My two pet grammar hates are using less (cars) instead of fewer (cars) and could of instead of could have. Ok, Ok, I AM the grammar police but how can children learn another language if they don’t know the rules of their own? |My many years of Latin, French and Spanish depended on a good grounding in English. Maybe I’m just old-fashioned but I do think my generation were taught English Grammar to exceptionally high standards so glaring mistakes, such as with the apostrophe, stab me in the eye.

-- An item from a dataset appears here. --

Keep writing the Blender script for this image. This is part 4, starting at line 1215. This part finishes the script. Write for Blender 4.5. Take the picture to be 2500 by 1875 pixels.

The following are a handful of examples I’ve picked up over the past two weeks.  

  • Room’s for rent
  • Book your city break’s here.
  • Doctors parking only
  • Cats toys (more than one cat)
  • Its a great day
  • Look at it’s tail.
  • MOT’s while you wait.

I was amused and pleased to discover there is an organisation for the protection of the apostrophe http://www.apostrophe.org.uk/  

As they say, the rules governing the use of the apostrophe are very simple so why are there so many mistakes, especially by businesses hoping to impress customers? Please, please check your signs before you make them public.

Now the comma is a mystery since rules seemed to have changed. It’s certainly misused and overused. My old English teacher use to say, ‘you can put that bag of commas away.’  I still make mistakes as you might discover.

 The most obvious time to use the comma is when making a list; - pens, pencils, paper.  You need a comma to break up long clauses. My favourite use of it, is as follows; Having read the book before, I decided not to join the discussion. See a comma as a breath.  

I was taught never ever to use a comma before and or but.  However, as usual there are exceptions. I’m not even going to go into the tale of the Oxford comma.  This excellent link explains all you need to know.

http://www.bristol.ac.uk/arts/exercises/grammar/grammar_tutorial/page_06.htm

So, is my grammar perfect? Of course not. I rely on experienced editors and proof readers to pick up my mistakes when my books get close to publication.

Oh and by the way, don’t get me started on the rules of me and I.   Is it bigger than me? Or is it bigger than I (am)?